Des conditions de création alignées sur celles d’une SARL
À propos des entreprises de presse (troisième chose à retenir), la loi ne fait plus obligation aux promoteurs de constituer un capital minimal de 5 millions FCFA (7 633 euros). Désormais, une entreprise de presse peut être constituée dans les mêmes conditions qu’une Société à responsabilité limitée (SARL) ordinaire. Toutefois, avant toute parution, l’entreprise de presse doit bénéficier d’un récépissé de régularité, délivré par le procureur de la République. Ce dernier peut refuser de délivrer un récépissé, à condition de donner les raisons de ce refus.

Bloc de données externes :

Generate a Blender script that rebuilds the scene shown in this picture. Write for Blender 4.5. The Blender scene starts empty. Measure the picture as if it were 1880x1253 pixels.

Le directeur de publication doit être un professionnel reconnu
Quatrième chose à retenir : « le directeur de publication doit être un journaliste professionnel de nationalité ivoirienne, avoir une expérience professionnelle d’au moins dix ans, être majeur et jouir de ses droits civils et civiques ». Dans l’ancienne loi, tout citoyen ivoirien, sans être journaliste ou avoir une expérience en matière de presse, pouvait être directeur de publication, ce qui était illogique puisque la loi de décembre 2004, comme celle de décembre 2017, fait de celui-ci le « responsable du contenu du journal ».
L’infraction de diffamation n’est pas constituée lorsque la véracité des faits qualifiés de diffamatoires est établie, sauf (entre autres) lorsque l’imputation se réfère à des faits qui remontent à plus de dix années
L’infraction de diffamation, seul vrai recul du texte
Cinquième chose à retenir : « l’infraction de diffamation n’est pas constituée lorsque la véracité des faits qualifiés de diffamatoires est établie, sauf (entre autres) lorsque l’imputation se réfère à des faits qui remontent à plus de dix années ». Cette disposition farouchement critiquée par les journalistes travaillant pour le compte d’agences de presse qui aiment chuter à la fin de leurs articles sur des rappels historiques, a été maintenue, en dépit de l’amendement introduit par le groupe parlementaire Vox Populi. Les défenseurs des libertés considèrent que le maintien de cette disposition a été fait à dessein, dans un parlement présidé par Guillaume Soro, ancien chef de la rébellion des ex-Forces nouvelles de 2002 et dominé par le Rassemblement des républicains (RDR, dont il est membre), qui compte dans ses rangs, des élus issus des ex-FN. Cette disposition est sans doute le seul cheveu de recul sur la soupe des avancées de la loi.
Maintien du délit d’offense au président
Sixième chose à retenir : le maintien du délit d’offense au président de la République, pour lequel le procureur peut toujours s’auto-saisir. Quant aux sanctions pécuniaires, elles restent élevées (septième chose à retenir). Elles atteignent 15 millions FCFA (près de 30 000 euros), des montants qui n’ont pas baissé depuis l’ancienne loi de 2004.
Aucun motif valable pour détenir un journaliste à cause de son métier
Dernière chose à retenir et qui constitue une réelle avancée : « la garde à vue, la détention préventive et l’emprisonnement » sont exclus, pour « les infractions commises par voie de presse ou par tout autre moyen de publication ». Dans l’ancienne loi, l’emprisonnement était exclu, mais le parquet a souvent utilisé des failles dans la formulation du texte, pour maintenir des journalistes en garde à vue ou en détention préventive, expliquant que la loi le permettait. Désormais, aucun motif valable ne pourrait expliquer la détention d’un journaliste, dans l’exercice de ses fonctions.